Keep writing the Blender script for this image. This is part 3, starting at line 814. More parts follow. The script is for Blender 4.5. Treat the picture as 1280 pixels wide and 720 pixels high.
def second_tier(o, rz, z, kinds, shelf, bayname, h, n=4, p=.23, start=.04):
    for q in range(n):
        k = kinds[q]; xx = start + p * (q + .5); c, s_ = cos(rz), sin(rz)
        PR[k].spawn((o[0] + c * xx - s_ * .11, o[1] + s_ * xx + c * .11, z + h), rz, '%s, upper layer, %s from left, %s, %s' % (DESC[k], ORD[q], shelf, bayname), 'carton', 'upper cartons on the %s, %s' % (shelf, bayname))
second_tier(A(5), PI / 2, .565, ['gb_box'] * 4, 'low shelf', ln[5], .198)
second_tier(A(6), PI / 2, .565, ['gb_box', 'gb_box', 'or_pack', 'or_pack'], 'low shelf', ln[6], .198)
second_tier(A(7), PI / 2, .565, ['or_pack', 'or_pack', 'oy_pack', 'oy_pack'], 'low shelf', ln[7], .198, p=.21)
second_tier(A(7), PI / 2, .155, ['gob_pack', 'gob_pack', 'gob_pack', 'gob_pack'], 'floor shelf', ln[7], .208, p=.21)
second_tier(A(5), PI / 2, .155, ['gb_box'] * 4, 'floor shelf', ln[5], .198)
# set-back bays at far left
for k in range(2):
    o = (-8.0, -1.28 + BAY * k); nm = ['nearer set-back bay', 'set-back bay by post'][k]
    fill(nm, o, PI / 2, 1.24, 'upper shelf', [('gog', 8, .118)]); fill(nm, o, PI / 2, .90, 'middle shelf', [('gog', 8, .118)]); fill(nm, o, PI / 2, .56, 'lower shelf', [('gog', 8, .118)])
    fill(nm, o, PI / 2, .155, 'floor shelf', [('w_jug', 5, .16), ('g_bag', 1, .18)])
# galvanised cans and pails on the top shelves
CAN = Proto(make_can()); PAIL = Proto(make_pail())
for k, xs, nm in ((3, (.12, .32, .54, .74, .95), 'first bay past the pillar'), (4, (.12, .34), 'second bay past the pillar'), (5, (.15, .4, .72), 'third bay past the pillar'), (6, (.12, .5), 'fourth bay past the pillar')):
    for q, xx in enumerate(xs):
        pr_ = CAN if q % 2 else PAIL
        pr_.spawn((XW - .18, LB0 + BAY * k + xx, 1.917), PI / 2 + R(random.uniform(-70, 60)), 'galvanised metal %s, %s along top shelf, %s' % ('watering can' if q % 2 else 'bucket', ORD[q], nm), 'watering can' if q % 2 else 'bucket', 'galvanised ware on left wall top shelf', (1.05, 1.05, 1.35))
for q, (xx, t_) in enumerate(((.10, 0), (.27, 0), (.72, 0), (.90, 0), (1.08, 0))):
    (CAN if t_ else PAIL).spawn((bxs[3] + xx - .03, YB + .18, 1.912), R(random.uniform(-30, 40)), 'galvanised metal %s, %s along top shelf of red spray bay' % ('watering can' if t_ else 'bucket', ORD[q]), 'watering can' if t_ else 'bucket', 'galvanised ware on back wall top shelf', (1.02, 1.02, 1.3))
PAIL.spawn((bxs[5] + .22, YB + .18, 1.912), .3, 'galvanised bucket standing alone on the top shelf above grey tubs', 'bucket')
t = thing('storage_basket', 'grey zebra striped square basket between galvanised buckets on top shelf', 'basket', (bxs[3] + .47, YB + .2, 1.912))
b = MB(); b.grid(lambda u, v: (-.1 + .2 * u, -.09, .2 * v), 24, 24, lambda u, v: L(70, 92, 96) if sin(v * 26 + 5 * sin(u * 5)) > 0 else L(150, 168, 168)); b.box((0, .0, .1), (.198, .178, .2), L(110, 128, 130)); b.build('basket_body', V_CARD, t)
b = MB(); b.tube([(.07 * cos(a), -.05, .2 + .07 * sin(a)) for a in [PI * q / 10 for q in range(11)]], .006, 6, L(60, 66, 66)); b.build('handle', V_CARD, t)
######
> Short exercise
Copy down the material exactly as written.

> Task answer
Keep writing the Blender script for this image. This is part 3, starting at line 814. More parts follow. The script is for Blender 4.5. Treat the picture as 1280 pixels wide and 720 pixels high.
def second_tier(o, rz, z, kinds, shelf, bayname, h, n=4, p=.23, start=.04):
    for q in range(n):
        k = kinds[q]; xx = start + p * (q + .5); c, s_ = cos(rz), sin(rz)
        PR[k].spawn((o[0] + c * xx - s_ * .11, o[1] + s_ * xx + c * .11, z + h), rz, '%s, upper layer, %s from left, %s, %s' % (DESC[k], ORD[q], shelf, bayname), 'carton', 'upper cartons on the %s, %s' % (shelf, bayname))
second_tier(A(5), PI / 2, .565, ['gb_box'] * 4, 'low shelf', ln[5], .198)
second_tier(A(6), PI / 2, .565, ['gb_box', 'gb_box', 'or_pack', 'or_pack'], 'low shelf', ln[6], .198)
second_tier(A(7), PI / 2, .565, ['or_pack', 'or_pack', 'oy_pack', 'oy_pack'], 'low shelf', ln[7], .198, p=.21)
second_tier(A(7), PI / 2, .155, ['gob_pack', 'gob_pack', 'gob_pack', 'gob_pack'], 'floor shelf', ln[7], .208, p=.21)
second_tier(A(5), PI / 2, .155, ['gb_box'] * 4, 'floor shelf', ln[5], .198)
# set-back bays at far left
for k in range(2):
    o = (-8.0, -1.28 + BAY * k); nm = ['nearer set-back bay', 'set-back bay by post'][k]
    fill(nm, o, PI / 2, 1.24, 'upper shelf', [('gog', 8, .118)]); fill(nm, o, PI / 2, .90, 'middle shelf', [('gog', 8, .118)]); fill(nm, o, PI / 2, .56, 'lower shelf', [('gog', 8, .118)])
    fill(nm, o, PI / 2, .155, 'floor shelf', [('w_jug', 5, .16), ('g_bag', 1, .18)])
# galvanised cans and pails on the top shelves
CAN = Proto(make_can()); PAIL = Proto(make_pail())
for k, xs, nm in ((3, (.12, .32, .54, .74, .95), 'first bay past the pillar'), (4, (.12, .34), 'second bay past the pillar'), (5, (.15, .4, .72), 'third bay past the pillar'), (6, (.12, .5), 'fourth bay past the pillar')):
    for q, xx in enumerate(xs):
        pr_ = CAN if q % 2 else PAIL
        pr_.spawn((XW - .18, LB0 + BAY * k + xx, 1.917), PI / 2 + R(random.uniform(-70, 60)), 'galvanised metal %s, %s along top shelf, %s' % ('watering can' if q % 2 else 'bucket', ORD[q], nm), 'watering can' if q % 2 else 'bucket', 'galvanised ware on left wall top shelf', (1.05, 1.05, 1.35))
for q, (xx, t_) in enumerate(((.10, 0), (.27, 0), (.72, 0), (.90, 0), (1.08, 0))):
    (CAN if t_ else PAIL).spawn((bxs[3] + xx - .03, YB + .18, 1.912), R(random.uniform(-30, 40)), 'galvanised metal %s, %s along top shelf of red spray bay' % ('watering can' if t_ else 'bucket', ORD[q]), 'watering can' if t_ else 'bucket', 'galvanised ware on back wall top shelf', (1.02, 1.02, 1.3))
PAIL.spawn((bxs[5] + .22, YB + .18, 1.912), .3, 'galvanised bucket standing alone on the top shelf above grey tubs', 'bucket')
t = thing('storage_basket', 'grey zebra striped square basket between galvanised buckets on top shelf', 'basket', (bxs[3] + .47, YB + .2, 1.912))
b = MB(); b.grid(lambda u, v: (-.1 + .2 * u, -.09, .2 * v), 24, 24, lambda u, v: L(70, 92, 96) if sin(v * 26 + 5 * sin(u * 5)) > 0 else L(150, 168, 168)); b.box((0, .0, .1), (.198, .178, .2), L(110, 128, 130)); b.build('basket_body', V_CARD, t)
b = MB(); b.tube([(.07 * cos(a), -.05, .2 + .07 * sin(a)) for a in [PI * q / 10 for q in range(11)]], .006, 6, L(60, 66, 66)); b.build('handle', V_CARD, t)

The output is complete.